I am a religious person, the existence of god is as undeniable as my own. All one needs to do is look around them at the complexities of the construction of the universe and it is obvious that a mind is behind it, not random chance.
The god that the "church" worshiped from the council of Nicaea forward certifiably is not a god that stands up to any reasoned evaluation of what the creator would have to be like. The council created that god to bring order to a decaying empire in an attempt to maintain control, which plunged us into 1000 years of oppression and darkness. In my view the radical Muslim sects are out to have a new event like Nicaea to once again enslave us under the name of a god who does not stand up to the measurements of one capable of creating this world and the universe that surrounds it.
For example, the mind that built this universe must understand basics of law, that all beings are governed by free-will and that the same law applies to all beings. If we are indeed the children of that god then he is also bound by the laws of the universe just as we are, and we have the ability to learn all that he has learned about how those laws govern the universe.
That god who created the universe would understand that agency, the ability to choose for oneself is the first law of the universe and cannot be ignored or done away with. Nor can the natural consequence of exercising that agency.
One thing that I find very interesting about the "church" of the dark ages is that burred within it were the Greek, roman and Jewish ideals of freedom. Those ideas were preserved within it, though deeply berried and they attempted to never have it fully surface. It did, and the ideas became a series of documents, court cases and philosophies over the years that led to the US constitution and the idea of self government and free agency. The same idea of freedom only existed in the western world. (good book that has a section on this, http://www.amazon.com/Miracle-Freedom-Se...) )
Thanks again for a few authors to read.
Specific things will work, others will not.
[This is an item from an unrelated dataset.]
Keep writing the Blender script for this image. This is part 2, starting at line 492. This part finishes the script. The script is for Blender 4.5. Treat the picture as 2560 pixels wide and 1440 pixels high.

There is a right and a wrong way to do something.
This does not change for the mind that created the laws. He too is bound by the same laws/rules that govern his creation.
On a very simple scale if I want to have my car run well there are laws/rules of action that I must follow. If I do not change the oil and lube the friction points, change my timing belt... the car will no longer function. Even if I were to build every piece of the car with my own hands these rules would still apply.